Sunday, June 5, 2011
Grating Dane
Easily the biggest jerk of international film at present is the Dane Lars von Trier. At last month's Cannes Festival he surprised the crowd that had turned up to hear his remarks about his latest film Melancholia by declaring himself a Nazi and an admirer of Hitler. Festival organizers promptly banned him from the remainder of the proceedings, but it didn't stop judges from awarding the Best Actress Palm d'Or to the film's star, Kirsten Dunst, who nevertheless thanked Trier for giving her the part.
Trier, for those of you who are blissfully unaware of him, adopted the nobiliary particle "von" in honor of Josef von Sternberg. Sternberg himself, just like Erich von Stroheim, adopted the "von" to give himself aristocratic credentials in Hollywood that, again like Stroheim, he didn't possess.
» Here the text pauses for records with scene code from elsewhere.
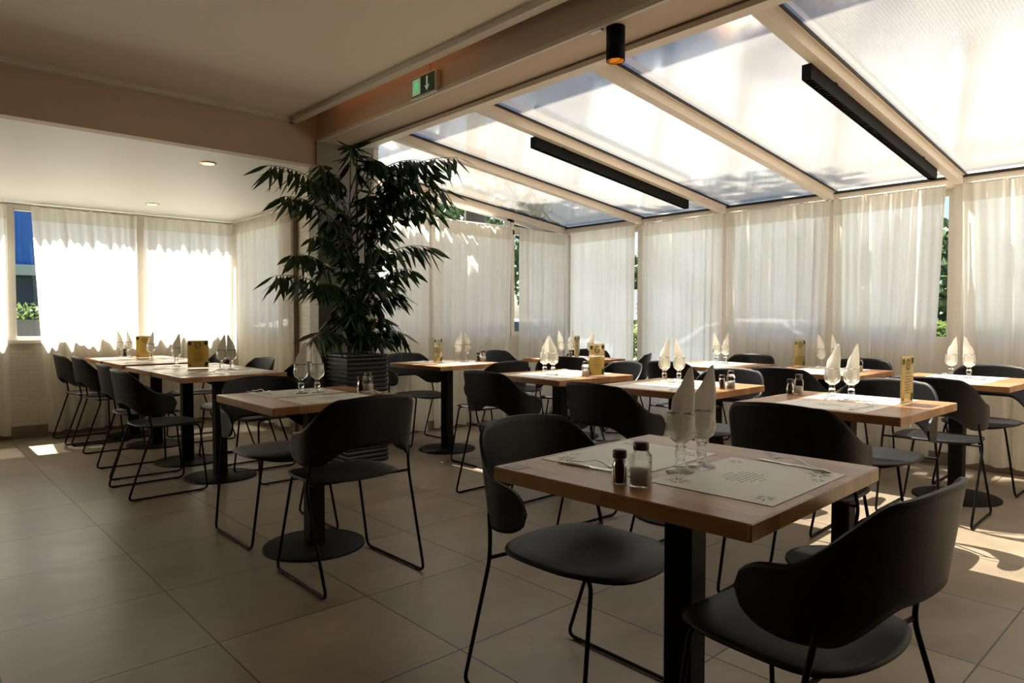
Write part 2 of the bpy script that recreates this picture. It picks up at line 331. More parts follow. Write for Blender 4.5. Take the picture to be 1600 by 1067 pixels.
b = MB(); b.add([(-5.04, 2.30, 2.625), (XR, 2.42, 2.625), (XR, 2.48, 2.625), (-5.04, 2.36, 2.625), (-5.04, 2.30, 2.69), (XR, 2.42, 2.69), (XR, 2.48, 2.69), (-5.04, 2.36, 2.69)],
   [(0, 3, 2, 1), (4, 5, 6, 7), (0, 1, 5, 4), (1, 2, 6, 5), (2, 3, 7, 6), (3, 0, 4, 7)])
_st(b, 'trim_2', 'trimc', 'pale moulding along the veranda edge of the main ceiling')
_st(MB().box(-5.0, XR, 2.30, 2.42, 2.66, 2.69), 'ceiling_edge', 'ceil', 'ceiling strip beside the moulding')
_st(MB().box(-5.03, XR, 2.525, 2.545, 2.512, 2.535), 'trim_3', 'trimc', 'thin pale bead along the lower edge of the beam')
_st(MB().box(-5.62, XR, 2.80, 2.875, 2.485, 2.60), 'trim_4', 'rafter', 'cream wall plate carrying the upper rafter ends')
_st(MB().box(-5.0, XR, 2.794, 2.801, 2.512, 2.5215), 'trim_5', 'base', 'dark joint line beside the wall plate')
# walls
def wall_x(name, x0, x1, y0, y1, holes, zt, m, label):   # wall in a plane of constant x, holes = (y0,y1,z0,z1)
    b = MB(); ys = sorted({y0, y1, *[h[0] for h in holes], *[h[1] for h in holes]})
    for a, c in zip(ys, ys[1:]):
        hs = [h for h in holes if h[0] <= a + 1e-6 and h[1] >= c - 1e-6]
        if not hs: b.box(x0, x1, a, c, 0, zt)
        else:
            h = hs[0]; b.box(x0, x1, a, c, 0, h[2])
            if h[3] < zt: b.box(x0, x1, a, c, h[3], zt)
    return _st(b, name, m, label)
LW = [(-3.30, -2.24), (-2.20, -1.14), (-1.10, -.20), (-.16, .86), (.88, 1.96), (1.98, 2.92)]
wall_x('wall_left', XL - .06, XL, YN - .2, 3.09, [(a, c, .93, 2.18) for a, c in LW], 2.45, 'brick', 'cream painted brick wall under the left windows')
EW = [(3.12, 4.05), (4.08, 5.15), (5.17, 5.98)]
wall_x('wall_end', XE - .10, XE, 2.97, 6.12, [(a, c, .95, 2.5) for a, c in EW], 2.5, 'wall', 'cream wall below the veranda end windows') if False else None
b = MB(); b.box(XE - .10, XE, 2.97, 6.12, 0, .94); b.box(XE - .10, XE, 2.97, 3.10, .94, 2.6); _st(b, 'wall_end', 'wall', 'cream wall below the veranda end windows')
# alcove side wall (constant y) with a window
b = MB(); b.box(XL, -7.72, 2.95, 3.09, 0, 2.45); b.box(-6.50, -5.03, 2.95, 3.09, 0, 2.60); b.box(-7.72, -6.50, 2.95, 3.09, 0, .98); b.box(-7.72, -6.50, 2.95, 3.09, 2.13, 2.45)
_st(b, 'wall_alcove_side', 'brick', 'white painted brick wall beside the column')
_st(MB().box(-5.15, -5.0, 2.52, 2.86, 0, 2.52).box(-5.10, -4.985, 2.87, 3.02, 0, 2.6), 'wall_column', 'column', 'grey green painted column behind the potted plant')
_st(MB().box(-6.31, -6.265, 2.90, 2.95, 0, 2.27), 'trim_6', 'base', 'slim brown upright beside the alcove curtain')
# rear and right walls, out of the picture, darkened to cut bounce light
_st(MB().box(XL, XR + .2, YN - .2, YN, 0, 2.95), 'wall_back', 'darkwall', 'plain wall behind the camera')
_st(MB().box(XR, XR + .2, YN, 2.8, 0, 2.95).box(1.44, XR, 2.8, YW + .12, 0, 2.95), 'wall_right', 'darkwall', 'plain wall beyond the right edge and added wall closing the veranda')  # veranda cut short by an added wall to reduce its light
# baseboards
_st(MB().box(XL, XL + .015, YN, 2.95, 0, .115), 'baseboard_left', 'base', 'brown tile skirting under the left windows')
_st(MB().box(XE, XE + .015, 3.09, 6.0, 0, .10), 'baseboard_end', 'base', 'brown tile skirting on the veranda end wall')
_st(MB().box(XE, XR, YW - .015, YW, 0, .10), 'baseboard_right', 'base', 'brown tile skirting along the veranda window wall')
_st(MB().box(XL, -5.15, 2.935, 2.95, 0, .10), 'baseboard_alcove', 'base', 'brown tile skirting on the alcove side wall')

# windows -----------------------------------------------------------
WN = [0]
def window_x(x, y0, y1, z0, z1, label, fw=.045, zt=None, mid=None):
    WN[0] += 1; n = WN[0]; e = empty('window_%d' % n, (x, (y0 + y1) / 2, z0)); tag(e, label, 'window', kind='structure')
    dy = (y1 - y0) / 2; h = z1 - z0; hb = h; ha = h if zt is None else zt - z0      # ha at y0 side, hb at y1 side
    f = MB(); d = .03
    f.box(-d, d, -dy, -dy + fw, 0, ha); f.box(-d, d, dy - fw, dy, 0, hb); f.box(-d, d, -dy + fw, dy - fw, 0, fw)
    f.add([(xx, yy, zz) for xx in (-d, d) for yy, zz in ((-dy, ha - fw), (dy, hb - fw), (dy, hb), (-dy, ha))], [(0, 1, 2, 3), (7, 6, 5, 4), (0, 4, 5, 1), (1, 5, 6, 2), (2, 6, 7, 3), (3, 7, 4, 0)])
    if mid: f.box(-d, d, -dy + fw, dy - fw, mid - z0, mid - z0 + fw)
    fo = f.build('window_frame', 'frame', e)
    g = MB(); g.add([(0, -dy + fw, fw), (0, dy - fw, fw), (0, dy - fw, hb - fw), (0, -dy + fw, ha - fw)], [(0, 1, 2, 3)]); g.raw('pane', 'pane', fo, False)
    return e
def window_y(y, x0, x1, z0, z1, label, fw=.045, mid=None):
    WN[0] += 1; e = empty('window_%d' % WN[0], ((x0 + x1) / 2, y, z0)); tag(e, label, 'window', kind='structure')
    dx = (x1 - x0) / 2; h = z1 - z0; f = MB(); d = .03
    f.box(-dx, -dx + fw, -d, d, 0, h); f.box(dx - fw, dx, -d, d, 0, h); f.box(-dx + fw, dx - fw, -d, d, 0, fw); f.box(-dx + fw, dx - fw, -d, d, h - fw, h)
    if mid: f.box(-dx + fw, dx - fw, -d, d, mid - z0, mid - z0 + fw)
    fo = f.build('window_frame', 'frame', e)
    g = MB(); g.add([(-dx + fw, 0, fw), (dx - fw, 0, fw), (dx - fw, 0, h - fw), (-dx + fw, 0, h - fw)], [(0, 1, 2, 3)]); g.raw('pane', 'pane', fo, False)
    return e
nm = ['far behind the left edge', 'second behind the left edge', 'third behind the left edge', 'cut by the left picture edge', 'left alcove window showing a blue building', 'left alcove window nearest the corner']
for (a, c), t in zip(LW, nm): window_x(XL - .03, a, c, .93, 2.18, 'white framed window, ' + t if 'window' not in t else 'white framed ' + t, fw=.032)
b = MB(); 
for a, c in LW: b.box(XL, XL + .06, a - .01, c + .01, .90, .93)
for yy in (-2.22, -1.12, -.18, .87, 1.97, 2.94): b.box(XL - .02, XL + .025, yy - .035, yy + .035, .93, 2.20)
b.box(XL - .0, XL + .02, YN, 2.95, 2.165, 2.20)
_st(b, 'trim_7', 'frame', 'white posts and sill along the left windows')
window_y(3.02, -7.72, -6.50, .98, 2.13, 'window behind the slanting alcove curtain')
def rz(y): return 2.5 - .115 * (y - 2.87)
TN = ['behind the plant', 'in the middle of the end wall', 'beside the far corner']
for (a, c), t in zip(EW, TN): window_x(XE - .05, a, c, .94, 2.12, 'tall end-wall window ' + t)
for (a, c), t in zip(EW, TN): window_x(XE - .05, a, c, 2.12, rz(c) + .015, 'sloping transom light ' + t, zt=rz(a) + .015, fw=.04)
RX = [-5.575, -4.465, -3.475, -2.47, -1.53, -.54, .44, 1.42]
SILL = [.94, .30, .94, .94, .94, .94, .94, .94, .94]
for i in range(7):
    a, c = RX[i] + .03, RX[i + 1] - .03
    window_y(YW + .05, a, c, SILL[i] if i else .30, 2.12, ['long-wall window nearest the far corner', 'long-wall window second from the far corner', 'long-wall window third from the far corner', 'long-wall window fourth from the far corner', 'long-wall window at the right picture edge'][min(i, 4)] + ('' if i < 5 else ' number %d beyond' % i), fw=.05)
b = MB(); b.box(XE, XR, YW, YW + .12, 0, .30)
for i in range(7):
    if i > 0: b.box(RX[i], RX[i + 1], YW, YW + .12, .30, .94) if SILL[i] > .5 else None
_st(b, 'wall_far', 'frame', 'white panels below the long window wall')
b = MB()
for x in RX: b.box(x - .03, x + .03, YW - .045, YW + .09, 0.0, 2.13)
_st(b, 'trim_8', 'frame', 'white posts between the long-wall windows')
_st(MB().box(XE - .1, XR, YW - .05, YW + .12, 2.12, 2.20), 'trim_9', 'rafter', 'cream eaves rail over the long window wall')
_st(MB().box(XE, XR, YW - .062, YW - .05, 2.185, 2.205), 'trim_10', 'seal', 'black seal between the roof glazing and eaves')

# roof: rafters, glazing -------------------------------------------
def sloped(b, x0, x1, y0, y1, d0, d1):
    v = [(x, y, rz(y) + d) for d in (d0, d1) for y in (y0, y1) for x in (x0, x1)]
    return b.add(v, [(0, 2, 3, 1), (4, 5, 7, 6), (0, 1, 5, 4), (2, 6, 7, 3), (0, 4, 6, 2), (1, 3, 7, 5)])
ord_ = ['against the end wall', 'first from the end wall', 'second from the end wall', 'third from the end wall', 'fourth from the end wall', 'fifth from the end wall', 'sixth from the end wall', 'seventh from the end wall', 'eighth from the end wall', 'against the right wall']
for i, x in enumerate(RX):
    e = empty('trim_%d' % (11 + i), (0, 0, 0)); tag(e, 'sloping cream roof rafter, ' + ord_[i], 'rafter', kind='structure')
    sloped(MB(), x - .03, x + .03, 2.87, 5.96, -.01, .05).build('rafter_bar', 'rafter', e)
    sloped(MB(), x - .046, x + .046, 2.87, 5.96, .05, .062).build('glazing_flange', 'rafter', e)
    sloped(MB(), x + .046, x + .052, 2.87, 5.96, .048, .066).build('rubber_seal', 'seal', e)
    MB().box(x - .055, x - .0, 2.868, 2.885, rz(2.87) + .0, rz(2.87) + .03).build('end_clip', 'seal', e)
for i in range(7):
    o = sloped(MB(), RX[i] + .01, RX[i + 1] - .01, 2.83, 6.2, .066, .070)
    q = MB(); v = [(RX[i] + .01, 2.83, rz(2.83) + .066), (RX[i + 1] - .01, 2.83, rz(2.83) + .066), (RX[i + 1] - .01, 6.3, rz(6.3) + .066), (RX[i] + .01, 6.3, rz(6.3) + .066)]
    q.add(v, [(0, 1, 2, 3)]); o = q.raw('ceiling_glazing', 'roof', None, False)
    tag(o, 'translucent ribbed roof panel, ' + ['first', 'second', 'third', 'fourth', 'fifth', 'sixth', 'seventh', 'eighth', 'ninth'][i] + ' from the end wall', 'roof panel', 'veranda roof panels', 'structure')
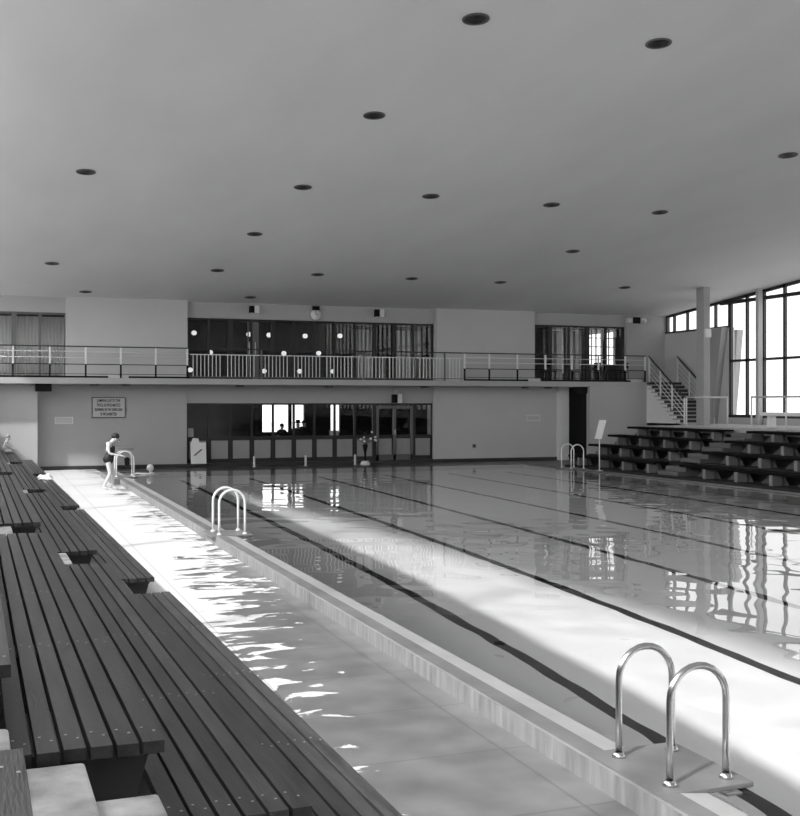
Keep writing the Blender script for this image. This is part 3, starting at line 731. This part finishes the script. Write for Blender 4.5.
# ------------------------------------------------------------------ people
def figure(name, J, E, mat_, parent, root, sub=2):
    me = bpy.data.meshes.new(name); ks = list(J)
    me.from_pydata([J[k][0] for k in ks], [(ks.index(a), ks.index(b_)) for a, b_ in E], [])
    o = bpy.data.objects.new(name, me); COL.objects.link(o)
    if parent: o.parent = parent
    o.modifiers.new('skin', 'SKIN')
    if not me.skin_vertices: 
        bpy.context.view_layer.objects.active = o; bpy.ops.mesh.customdata_skin_add()
    sv = me.skin_vertices[0].data
    for i, k in enumerate(ks):
        r = J[k][1]; sv[i].radius = r if isinstance(r, tuple) else (r, r); sv[i].use_root = (k == root); sv[i].use_loose = False
    o.modifiers['skin'].use_smooth_shade = True
    s_ = o.modifiers.new('sub', 'SUBSURF'); s_.levels = sub; s_.render_levels = sub
    me.materials.append(mat_)
    return o
def hand(J, E, wrist, pre, d, side, n=(0, 0, -1)):
    """palm and five bent fingers from a wrist joint: d = pointing direction, side = thumb direction"""
    d = Vector(d).normalized(); s = Vector(side).normalized(); n = Vector(n).normalized(); w0 = Vector(J[wrist][0])
    pm = w0 + d * .06; J[pre + 'palm'] = (tuple(pm), (.034, .018)); E.append((wrist, pre + 'palm'))
    for q, (off, L) in enumerate(((.027, .068), (.009, .078), (-.009, .072), (-.027, .056))):
        a = pm + d * .035 + s * off; c = a + d * L * .55 + n * .006; e = c + d * L * .4 + n * .022
        J[pre + 'k%d' % q] = (tuple(a), .0095); J[pre + 'm%d' % q] = (tuple(c), .0085); J[pre + 't%d' % q] = (tuple(e), .007)
        E += [(pre + 'palm', pre + 'k%d' % q), (pre + 'k%d' % q, pre + 'm%d' % q), (pre + 'm%d' % q, pre + 't%d' % q)]
    a = w0 + d * .03 + s * .035; c = a + d * .035 + s * .022; e = c + d * .03
    J[pre + 'tha'] = (tuple(a), .012); J[pre + 'thb'] = (tuple(c), .010); J[pre + 'thc'] = (tuple(e), .008)
    E += [(wrist, pre + 'tha'), (pre + 'tha', pre + 'thb'), (pre + 'thb', pre + 'thc')]
def face(t, c, fwd, r=.1):
    """nose, eyes and mouth on a head centred at c looking along fwd"""
    c = Vector(c); f = Vector(fwd).normalized(); s = Vector((0, 0, 1)).cross(f).normalized(); u = f.cross(s)
    for q in (-1, 1): MB().ball(c + f * (r * .86) + s * (q * .032) + u * .012, .013, 8, 6).build('eye', M['hair'], t)
    MB().tube([c + f * r * .9 + u * .005, c + f * (r * 1.14) - u * .028, c + f * r * .92 - u * .035], [.008, .013, .009], 6).build('nose', M['skin'], t)
    MB().tube([c + f * r * .9 - u * .055 + s * .022, c + f * r * .95 - u * .053, c + f * r * .9 - u * .055 - s * .022], .006, 6).build('mouth', M['suit'], t)
    for q in (-1, 1): MB().ball(c + s * (q * r * .78), .028, 8, 6, (.4, .5, 1)).build('ear', M['skin'], t)

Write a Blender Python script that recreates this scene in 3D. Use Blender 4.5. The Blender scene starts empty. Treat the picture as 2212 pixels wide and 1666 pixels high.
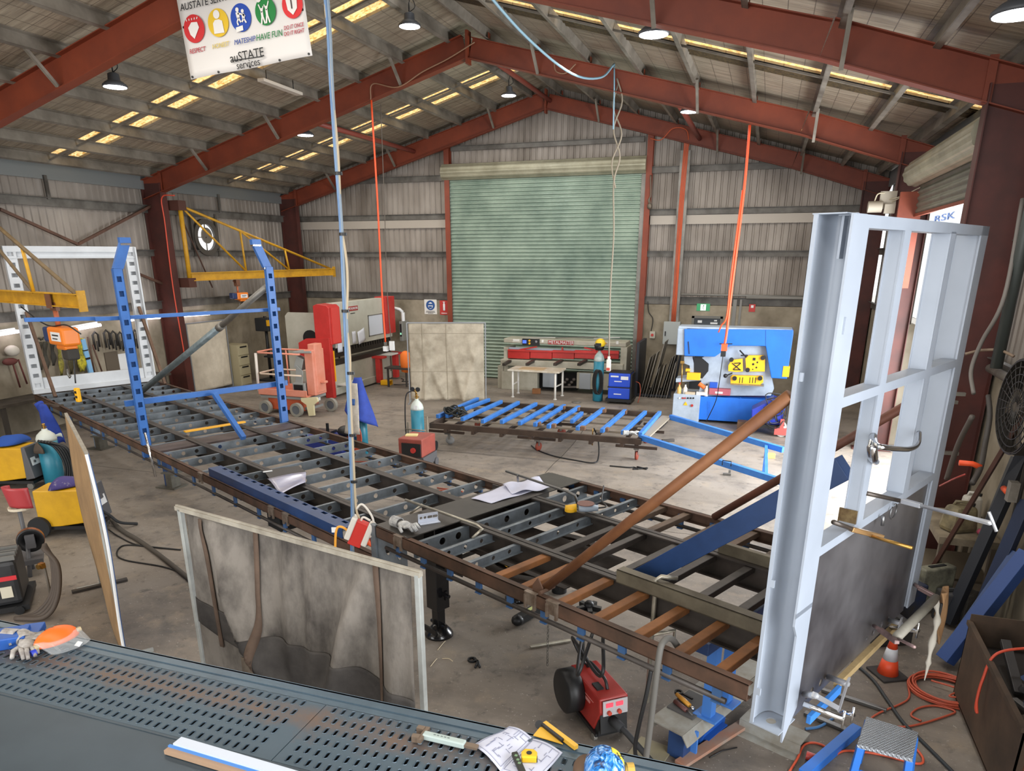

It is simply impossible to imagine anyone in touch with reality to say what Trier said in Cannes without understanding the outrage it would inspire. What he said was not simply stupid but quite intentionally outrageous: "I thought I was a Jew for a long time and was very happy being a Jew ... Then it turned out that I was not a Jew ... I found out that I was really a Nazi which also gave me some pleasure ... What can I say? I understand Hitler. He did some wrong things, absolutely, but I can see him sitting there in his bunker at the end ... I sympathise with him, yes, a little bit ... But come on, I am not for the second world war, and I am not against Jews. I am very much for Jews; well not too much because Israel is a pain in the ass. But still, how can I get out of this sentence ... OK I'm a Nazi."
The statements came as a response to a question from a reporter about his "German origins", which may have been a dig at his use of the "von" in his name (the term, though used in Sweden, isn't used in Denmark). Since Trier sees himself as some kind of unsolicited agent provocateur of film, using his film company, Zentropa, for example, to produce hardcore pornography in the late 1990s, his statements should be considered par for the coarse.
It should also be pointed out that the Cannes organizers who banned Trier this year were the same people who gave him Palm d'Ors for The Element of Crime (1984), Europa (1991), Breaking the Waves (1996), and Dancer in the Dark (2000). It's been suggested that his latest remarks about Hitler would have been considered "career suicide" anywhere other than in the "rarefied atmosphere" of Cannes. However you may feel about artists' work being somehow above common morality, any artist deserves to be held accountable to standards of common decency.